Some local officials regard the entire episode as a misunderstanding due to the conditions of Schneider’s previous arrest on weapons charges - specifically, whether he could or could not legally own firearms.

However, the affair is strikingly similar to a Sept. 24, 2006, incident when Schneider’s arrest for DWI and possession of marijuana was omitted from the weekly sheriff’s report and charges against him were subsequently dropped.

A special prosecutor was hired by the county to investigate the case after Schneider’s mother recused herself.

The special prosecutor found the arresting officer, a veteran with the Department of Public Safety, had pulled the then-21-year-old over “without sufficient cause,” which invalidated the arrest.

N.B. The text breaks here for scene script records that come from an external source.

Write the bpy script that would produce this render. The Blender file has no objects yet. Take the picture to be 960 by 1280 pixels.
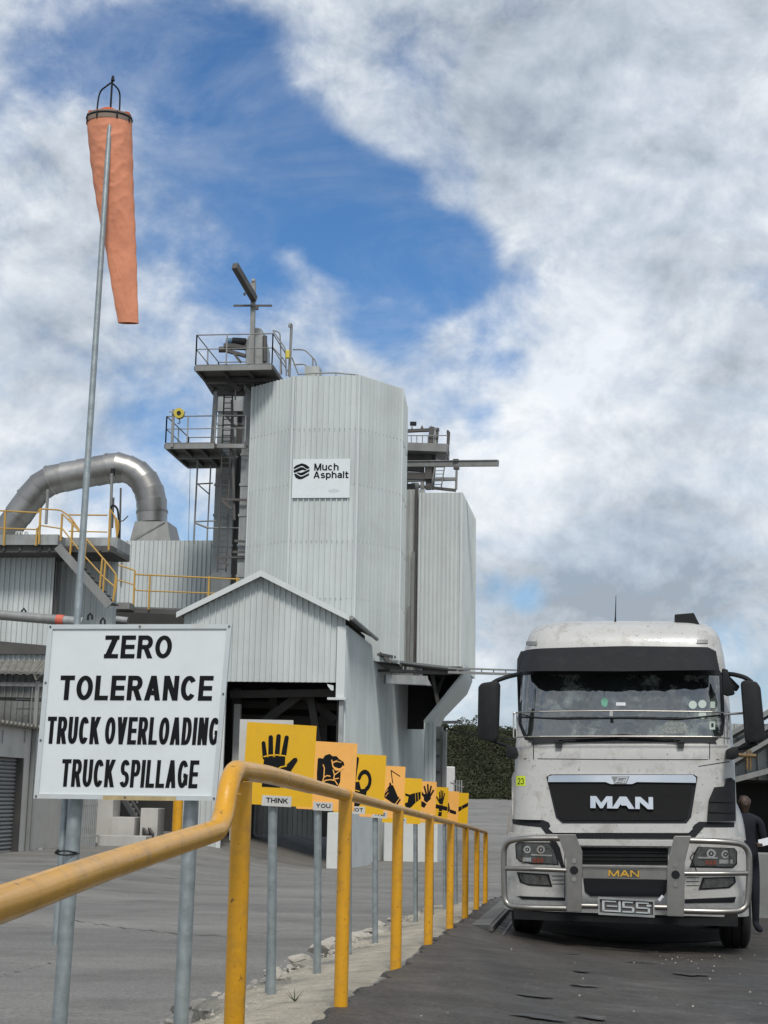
import bpy, bmesh, math, random
from mathutils import Vector, Matrix
random.seed(7)
D2R = math.radians
S = bpy.context.scene
COL = S.collection

# ------------------------------------------------------------------ camera
F_PX, W_PX, H_PX = 1850.0, 960.0, 1280.0
CZ = 1.46                                  # camera height over the ground under the lorry
PITCH, ROLL = math.atan(358/1850), 0.019
fwd = Vector((0, math.cos(PITCH), math.sin(PITCH)))
up0 = Vector((0, -math.sin(PITCH), math.cos(PITCH)))
rt0 = Vector((1, 0, 0))
rt = rt0*math.cos(ROLL) + up0*math.sin(ROLL)
up = up0*math.cos(ROLL) - rt0*math.sin(ROLL)
camd = bpy.data.cameras.new('camera')
cam = bpy.data.objects.new('camera', camd); COL.objects.link(cam)
cam.matrix_world = Matrix(((rt.x, up.x, -fwd.x, 0), (rt.y, up.y, -fwd.y, 0), (rt.z, up.z, -fwd.z, CZ), (0, 0, 0, 1)))
camd.sensor_fit = 'VERTICAL'; camd.sensor_height = 36; camd.lens = F_PX/H_PX*36
camd.clip_start = 0.05; camd.clip_end = 6000
S.camera = cam

def ray(px, py):
    return (fwd + rt*((px-W_PX/2)/F_PX) + up*((H_PX/2-py)/F_PX))
def P(px, py, Y):
    d = ray(px, py); k = Y/d.y
    return Vector((d.x*k, Y, d.z*k + CZ))

class Frame:                               # a yawed ground frame: s to the right, t away
    def __init__(self, yaw, o=(0, 0, 0)):
        self.a = yaw; self.o = Vector(o)
        self.S = Vector((math.cos(yaw), -math.sin(yaw), 0)); self.T = Vector((math.sin(yaw), math.cos(yaw), 0))
        self.c = Vector((0, 0, CZ)) - self.o
    def w(self, s, t, z): return self.o + self.S*s + self.T*t + Vector((0, 0, z))
    def at_t(self, px, py, t):
        d = ray(px, py); k = (t - self.c.dot(self.T))/d.dot(self.T); p = self.c + d*k
        return (p.dot(self.S), t, p.z)
    def at_s(self, px, py, s):
        d = ray(px, py); k = (s - self.c.dot(self.S))/d.dot(self.S); p = self.c + d*k
        return (s, p.dot(self.T), p.z)
BF = Frame(D2R(7.2))
B = BF.w; BT = BF.at_t; BS = BF.at_s
def Bp(px, py, t): return B(*BT(px, py, t))

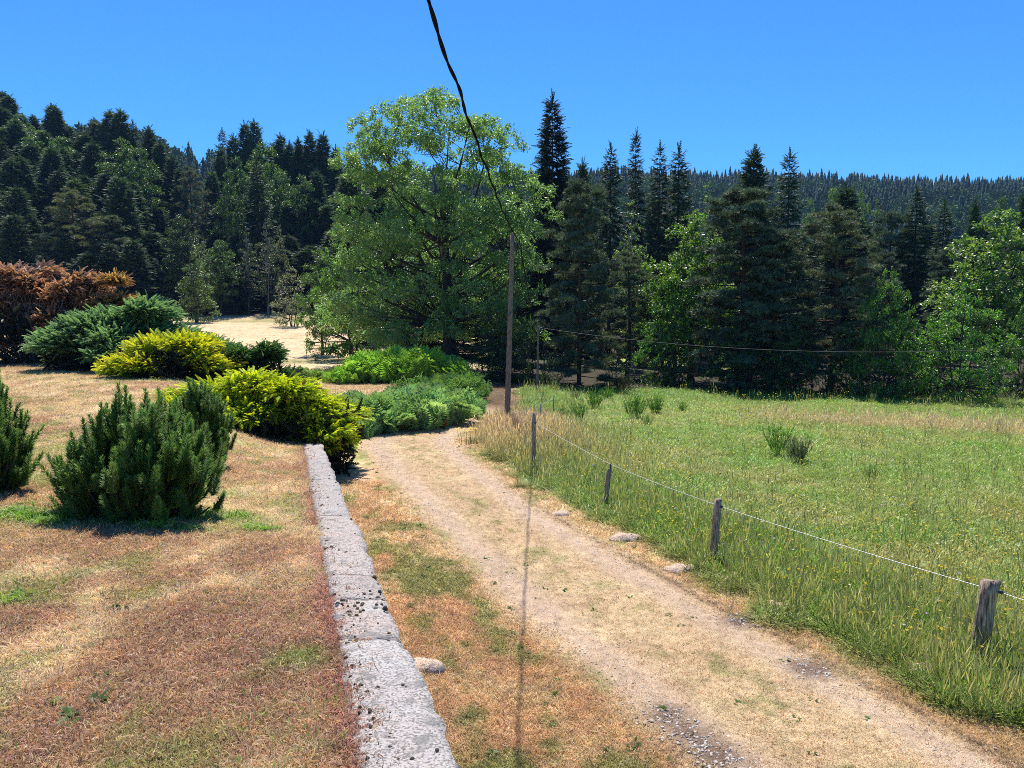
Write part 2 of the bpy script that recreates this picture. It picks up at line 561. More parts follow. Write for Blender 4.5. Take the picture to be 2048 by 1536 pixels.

Schneider’s latest encounter with the law came after Castroville attorney Chris Schuchart filed papers on his behalf to have his criminal record expunged, or permanently erased from his record.

According to a petition filed by Schuchart in the 216th District Court on June 11, 2007, five separate charges filed against Schneider since June 12, 2002, had been dismissed - just as illegal possession of firearms charges were dismissed following his Dec. 23 arrest. The petition lists arrests beginning when Schneider was 17 and continue until Sept. 24, 2006, when he was 21. The list, however, is not a complete accounting of his criminal history.

Dismissed charges sited in the petition include unlawful carrying of a firearm, felony burglary of a building, evading arrest, DWI - first and possession of two ounces or less of marijuana.

A Friday, July 20, 2007, article in the San Antonio Express-News details the expungement petition. Zeke MacCormack quoted Bandera County Attorney Kerry Schneider as asking, “He (Wesley) wants to get on with his life. Why can’t we leave him alone?”

After speaking with licensed peace officers from every county law enforcement agency, however, it seems a more appropriate question might be “Why can’t Wesley M. Schneider stay out of trouble?”